Supplied data >>
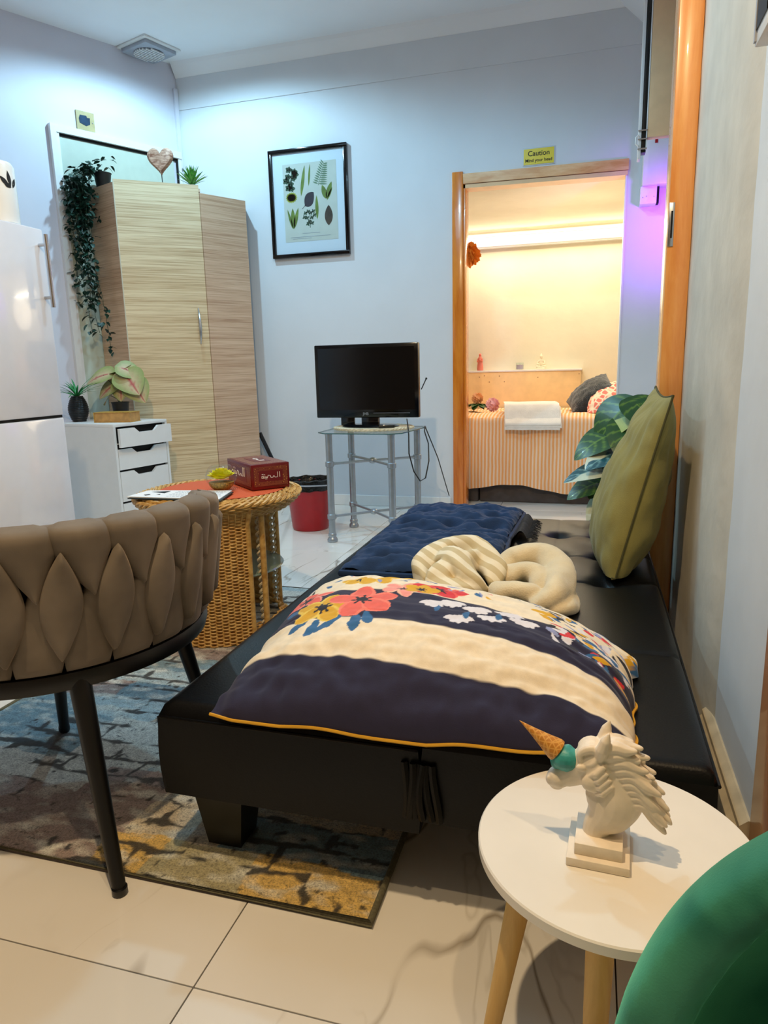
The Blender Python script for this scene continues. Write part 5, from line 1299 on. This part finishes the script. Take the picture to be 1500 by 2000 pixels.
# body in the x-z plane, facing -x
mb = MB()
def blob(path, n=18):
    P = [(Q(x, y, z), r, f) for x, y, z, r, f in path]
    b = len(mb.v); mb.tube([p for p, _, _ in P], [r for _, r, _ in P], n)
    for i, (p, r, f) in enumerate(P):
        for j in range(n):
            v = mb.v[b+i*n+j]; ly = (v-p).dot(RZ.to_3x3() @ Vector((0, 1, 0))); mb.v[b+i*n+j] = v-(RZ.to_3x3() @ Vector((0, 1, 0)))*ly*(1-f)
def sm(path, k=6):
    P = path; out = []
    for i in range(len(P)-1):
        p0, p1, p2, p3 = P[max(i-1, 0)], P[i], P[i+1], P[min(i+2, len(P)-1)]
        for s in range(k):
            t_ = s/k; out.append(tuple(.5*((2*b)+(c_-a)*t_+(2*a-5*b+4*c_-d)*t_**2+(3*b-3*c_+d-a)*t_**3) for a, b, c_, d in zip(p0, p1, p2, p3)))
    return out+[P[-1]]
blob(sm([(-.006, 0, .022, .017, .95), (-.002, 0, .040, .019, .9), (.012, 0, .062, .030, .72), (.019, 0, .088, .036, .62), (.014, 0, .114, .032, .58), (.002, 0, .138, .026, .6), (-.008, 0, .152, .020, .7)]))
blob(sm([(.012, 0, .136, .016, .8), (-.004, 0, .140, .028, .68), (-.022, 0, .132, .027, .60), (-.040, 0, .121, .019, .62), (-.055, 0, .112, .0145, .75), (-.067, 0, .106, .0145, .85), (-.076, 0, .101, .009, .85)]))
mb.ball(Q(-.070, 0, .103), (.011, .010, .010)); 
for s in (-1, 1):
    mb.ball(Q(-.067, s*.006, .111), (.0035, .0025, .003)); mb.ball(Q(-.022, s*.0125, .146), (.006, .004, .004)); mb.ball(Q(-.012, s*.010, .130), (.012, .007, .012))
    mb.tube([Q(-.004, s*.013, .158), Q(.000, s*.017, .174), Q(.004, s*.019, .190), Q(.008, s*.019, .203)], [.0070, .0085, .0065, .0012], 10)
mb.tube([Q(-.060, 0, .099), Q(-.048, 0, .103), Q(-.035, 0, .108)], [.005, .007, .007], 10)
for s in (-1, 1):      # cheek hair, nostrils, lips
    for k in range(4): mb.tube([Q(.004+.004*k, s*.020, .150-.010*k), Q(-.008+.003*k, s*.0225, .136-.010*k), Q(-.020+.004*k, s*.019, .128-.009*k)], [.0035, .0045, .0014], 8)
    mb.ball(Q(-.076, s*.0075, .108), (.0042, .003, .004)); mb.ball(Q(-.030, s*.0175, .140), (.0065, .0035, .0045)); mb.ball(Q(-.014, s*.016, .118), (.013, .008, .013))
mb.ball(Q(-.066, 0, .093), (.009, .007, .005))
# mane locks
rl = random.Random(3)
for k in range(9):
    s = k/8; x0 = .000+.044*s; z0 = .168-.078*s
    for y_ in (-.008, .0, .008):
        L = .036+.018*rl.random(); dz = .012-.046*s
        mb.tube([Q(*p[:3]) for p in sm([(x0, y_, z0, 0), (x0+L*.40, y_*1.3, z0+.007+dz*.15, 0), (x0+L*.8, y_*1.5+.003*rl.uniform(-1, 1), z0+dz*.6, 0), (x0+L*1.2, y_*1.5+.004*rl.uniform(-1, 1), z0+dz*1.1-.004, 0)], 4)], [.0085, .0092, .0096, .0094, .009, .0086, .0082, .0076, .007, .006, .0048, .0036, .0018], 8)
for k in range(7):   # forelock
    y_ = -.012+.004*k; mb.tube([Q(*p[:3]) for p in sm([(-.002, y_*.7, .166, 0), (-.018, y_, .170, 0), (-.032, y_*1.1, .160, 0), (-.030, y_*1.25, .144, 0)], 4)], [.006, .0062, .0064, .0064, .0062, .006, .0056, .005, .0046, .004, .0034, .0026, .0014], 8)
for k in range(4):
    y_ = -.014+.0015*k; mb.tube([Q(*p[:3]) for p in sm([(-.004, y_, .162-.004*k, 0), (-.012, y_-.003, .150-.004*k, 0), (-.026, y_-.001, .142-.006*k, 0)], 4)], [.004, .0042, .0042, .004, .0038, .0034, .003, .0024, .0014], 8)
ub = mb.build('horse_head', M['plaster'], t, mods=(('REMESH', dict(mode='VOXEL', voxel_size=.0011)), ('SMOOTH', dict(iterations=3, factor=.5)))); bake(ub)
mb = MB()
hb = Vector((-.047, 0, .143)); rs2 = random.Random(2)
mb.ball(Q(-.054, -.001, .142), (.0185, .017, .0165))
for k in range(14):
    a = k*2.4; mb.ball(Q(-.055+.014*math.cos(a), .014*math.sin(a*1.3), .140+.014*math.sin(a)), .0075, 10, 8)
sc = mb.build('ice_cream_scoop', M['teal_ice'], t, mods=(('REMESH', dict(mode='VOXEL', voxel_size=.0011)), ('SMOOTH', dict(iterations=2)))); bake(sc)
hv = Vector((-.047, 0, .033)).normalized(); MB().tube([Q(-.066, 0, .152)+(RZ.to_3x3() @ hv)*d for d in (0, .004, .02, .04, .056, .060)], [.0145, .0147, .0100, .0048, .0012, .0002], 24).build('cone_horn', M['cone'], t)

# ---------------------------------------------------------------- green velvet chair
GC = Vector((.256, .50, 0)); t = thing('green_chair', GC, 'green velvet tub chair back at the bottom right corner', 'chair')
def gr(sgn):
    def f(u, v):
        a = PI*(1.0*u); k = v                      # u round the back (left to right), v bottom to top
        hx = .235; z = .26+.430*v
        # outline narrows towards the crown
        wdt = hx*(1-max(0, (v-.15)/.85)**2.9)**.5 if v < 1 else 0
        x = -math.cos(a)*wdt; dep = .13*math.sin(a)**.9*(.35+.65*wdt/hx) if 0 < u < 1 else 0
        pf = .016*nz(x*9, z*9, 0)*.3
        p = Vector((x, dep-.06, z)); c0 = Vector((0, -.12, z)); 
        d = (p-c0); d.z = 0
        if d.length > 1e-5: d.normalize()
        crease = -.010*math.exp(-((z-.415-.10*(x+.1)*0-.012*math.sin(x*9))/.010)**2) if sgn > 0 else 0
        return GC+Vector((0, -.01, 0))+p+d*((.0 if sgn > 0 else -.045*(1-max(0, (v-.8)/.2)**2)**.5)+crease+pf)
    return f
mb = MB().grid(60, 60, gr(1)).grid(60, 60, gr(-1), flip=True)
mb.grid(60, 4, lambda u, v: gr(1)(u, 0).lerp(gr(-1)(u, 0), v)); mb.grid(60, 4, lambda u, v: gr(1)(0, u).lerp(gr(-1)(0, u), v)); mb.grid(60, 4, lambda u, v: gr(1)(1, u).lerp(gr(-1)(1, u), v))
mb.build('backrest', M['green_velvet'], t, merge=True, mods=(('REMESH', dict(mode='VOXEL', voxel_size=.007)), ('SMOOTH', dict(iterations=14, factor=.6))))
bake(bpy.data.objects['backrest'])
MB().lathe([(0, .27), (.17, .27), (.20, .29), (.205, .34), (.19, .37), (0, .38)], GC+Vector((0, -.15, 0)), 40).build('seat', M['green_velvet'], t)
for dx, dy in ((-.13, .02), (.13, .02), (-.13, -.27), (.13, -.27)):
    MB().tube([GC+Vector((dx*1.25, dy+(.03 if dy > 0 else -.03), 0)), GC+Vector((dx, dy, .275))], [.010, .016], 12).build('leg', M['yellow_wood'], t)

What you need to do >>
Your task is to repeat the material above exactly, without its pictures.

Response below >>
The Blender Python script for this scene continues. Write part 5, from line 1299 on. This part finishes the script. Take the picture to be 1500 by 2000 pixels.
# body in the x-z plane, facing -x
mb = MB()
def blob(path, n=18):
    P = [(Q(x, y, z), r, f) for x, y, z, r, f in path]
    b = len(mb.v); mb.tube([p for p, _, _ in P], [r for _, r, _ in P], n)
    for i, (p, r, f) in enumerate(P):
        for j in range(n):
            v = mb.v[b+i*n+j]; ly = (v-p).dot(RZ.to_3x3() @ Vector((0, 1, 0))); mb.v[b+i*n+j] = v-(RZ.to_3x3() @ Vector((0, 1, 0)))*ly*(1-f)
def sm(path, k=6):
    P = path; out = []
    for i in range(len(P)-1):
        p0, p1, p2, p3 = P[max(i-1, 0)], P[i], P[i+1], P[min(i+2, len(P)-1)]
        for s in range(k):
            t_ = s/k; out.append(tuple(.5*((2*b)+(c_-a)*t_+(2*a-5*b+4*c_-d)*t_**2+(3*b-3*c_+d-a)*t_**3) for a, b, c_, d in zip(p0, p1, p2, p3)))
    return out+[P[-1]]
blob(sm([(-.006, 0, .022, .017, .95), (-.002, 0, .040, .019, .9), (.012, 0, .062, .030, .72), (.019, 0, .088, .036, .62), (.014, 0, .114, .032, .58), (.002, 0, .138, .026, .6), (-.008, 0, .152, .020, .7)]))
blob(sm([(.012, 0, .136, .016, .8), (-.004, 0, .140, .028, .68), (-.022, 0, .132, .027, .60), (-.040, 0, .121, .019, .62), (-.055, 0, .112, .0145, .75), (-.067, 0, .106, .0145, .85), (-.076, 0, .101, .009, .85)]))
mb.ball(Q(-.070, 0, .103), (.011, .010, .010)); 
for s in (-1, 1):
    mb.ball(Q(-.067, s*.006, .111), (.0035, .0025, .003)); mb.ball(Q(-.022, s*.0125, .146), (.006, .004, .004)); mb.ball(Q(-.012, s*.010, .130), (.012, .007, .012))
    mb.tube([Q(-.004, s*.013, .158), Q(.000, s*.017, .174), Q(.004, s*.019, .190), Q(.008, s*.019, .203)], [.0070, .0085, .0065, .0012], 10)
mb.tube([Q(-.060, 0, .099), Q(-.048, 0, .103), Q(-.035, 0, .108)], [.005, .007, .007], 10)
for s in (-1, 1):      # cheek hair, nostrils, lips
    for k in range(4): mb.tube([Q(.004+.004*k, s*.020, .150-.010*k), Q(-.008+.003*k, s*.0225, .136-.010*k), Q(-.020+.004*k, s*.019, .128-.009*k)], [.0035, .0045, .0014], 8)
    mb.ball(Q(-.076, s*.0075, .108), (.0042, .003, .004)); mb.ball(Q(-.030, s*.0175, .140), (.0065, .0035, .0045)); mb.ball(Q(-.014, s*.016, .118), (.013, .008, .013))
mb.ball(Q(-.066, 0, .093), (.009, .007, .005))
# mane locks
rl = random.Random(3)
for k in range(9):
    s = k/8; x0 = .000+.044*s; z0 = .168-.078*s
    for y_ in (-.008, .0, .008):
        L = .036+.018*rl.random(); dz = .012-.046*s
        mb.tube([Q(*p[:3]) for p in sm([(x0, y_, z0, 0), (x0+L*.40, y_*1.3, z0+.007+dz*.15, 0), (x0+L*.8, y_*1.5+.003*rl.uniform(-1, 1), z0+dz*.6, 0), (x0+L*1.2, y_*1.5+.004*rl.uniform(-1, 1), z0+dz*1.1-.004, 0)], 4)], [.0085, .0092, .0096, .0094, .009, .0086, .0082, .0076, .007, .006, .0048, .0036, .0018], 8)
for k in range(7):   # forelock
    y_ = -.012+.004*k; mb.tube([Q(*p[:3]) for p in sm([(-.002, y_*.7, .166, 0), (-.018, y_, .170, 0), (-.032, y_*1.1, .160, 0), (-.030, y_*1.25, .144, 0)], 4)], [.006, .0062, .0064, .0064, .0062, .006, .0056, .005, .0046, .004, .0034, .0026, .0014], 8)
for k in range(4):
    y_ = -.014+.0015*k; mb.tube([Q(*p[:3]) for p in sm([(-.004, y_, .162-.004*k, 0), (-.012, y_-.003, .150-.004*k, 0), (-.026, y_-.001, .142-.006*k, 0)], 4)], [.004, .0042, .0042, .004, .0038, .0034, .003, .0024, .0014], 8)
ub = mb.build('horse_head', M['plaster'], t, mods=(('REMESH', dict(mode='VOXEL', voxel_size=.0011)), ('SMOOTH', dict(iterations=3, factor=.5)))); bake(ub)
mb = MB()
hb = Vector((-.047, 0, .143)); rs2 = random.Random(2)
mb.ball(Q(-.054, -.001, .142), (.0185, .017, .0165))
for k in range(14):
    a = k*2.4; mb.ball(Q(-.055+.014*math.cos(a), .014*math.sin(a*1.3), .140+.014*math.sin(a)), .0075, 10, 8)
sc = mb.build('ice_cream_scoop', M['teal_ice'], t, mods=(('REMESH', dict(mode='VOXEL', voxel_size=.0011)), ('SMOOTH', dict(iterations=2)))); bake(sc)
hv = Vector((-.047, 0, .033)).normalized(); MB().tube([Q(-.066, 0, .152)+(RZ.to_3x3() @ hv)*d for d in (0, .004, .02, .04, .056, .060)], [.0145, .0147, .0100, .0048, .0012, .0002], 24).build('cone_horn', M['cone'], t)

# ---------------------------------------------------------------- green velvet chair
GC = Vector((.256, .50, 0)); t = thing('green_chair', GC, 'green velvet tub chair back at the bottom right corner', 'chair')
def gr(sgn):
    def f(u, v):
        a = PI*(1.0*u); k = v                      # u round the back (left to right), v bottom to top
        hx = .235; z = .26+.430*v
        # outline narrows towards the crown
        wdt = hx*(1-max(0, (v-.15)/.85)**2.9)**.5 if v < 1 else 0
        x = -math.cos(a)*wdt; dep = .13*math.sin(a)**.9*(.35+.65*wdt/hx) if 0 < u < 1 else 0
        pf = .016*nz(x*9, z*9, 0)*.3
        p = Vector((x, dep-.06, z)); c0 = Vector((0, -.12, z)); 
        d = (p-c0); d.z = 0
        if d.length > 1e-5: d.normalize()
        crease = -.010*math.exp(-((z-.415-.10*(x+.1)*0-.012*math.sin(x*9))/.010)**2) if sgn > 0 else 0
        return GC+Vector((0, -.01, 0))+p+d*((.0 if sgn > 0 else -.045*(1-max(0, (v-.8)/.2)**2)**.5)+crease+pf)
    return f
mb = MB().grid(60, 60, gr(1)).grid(60, 60, gr(-1), flip=True)
mb.grid(60, 4, lambda u, v: gr(1)(u, 0).lerp(gr(-1)(u, 0), v)); mb.grid(60, 4, lambda u, v: gr(1)(0, u).lerp(gr(-1)(0, u), v)); mb.grid(60, 4, lambda u, v: gr(1)(1, u).lerp(gr(-1)(1, u), v))
mb.build('backrest', M['green_velvet'], t, merge=True, mods=(('REMESH', dict(mode='VOXEL', voxel_size=.007)), ('SMOOTH', dict(iterations=14, factor=.6))))
bake(bpy.data.objects['backrest'])
MB().lathe([(0, .27), (.17, .27), (.20, .29), (.205, .34), (.19, .37), (0, .38)], GC+Vector((0, -.15, 0)), 40).build('seat', M['green_velvet'], t)
for dx, dy in ((-.13, .02), (.13, .02), (-.13, -.27), (.13, -.27)):
    MB().tube([GC+Vector((dx*1.25, dy+(.03 if dy > 0 else -.03), 0)), GC+Vector((dx, dy, .275))], [.010, .016], 12).build('leg', M['yellow_wood'], t)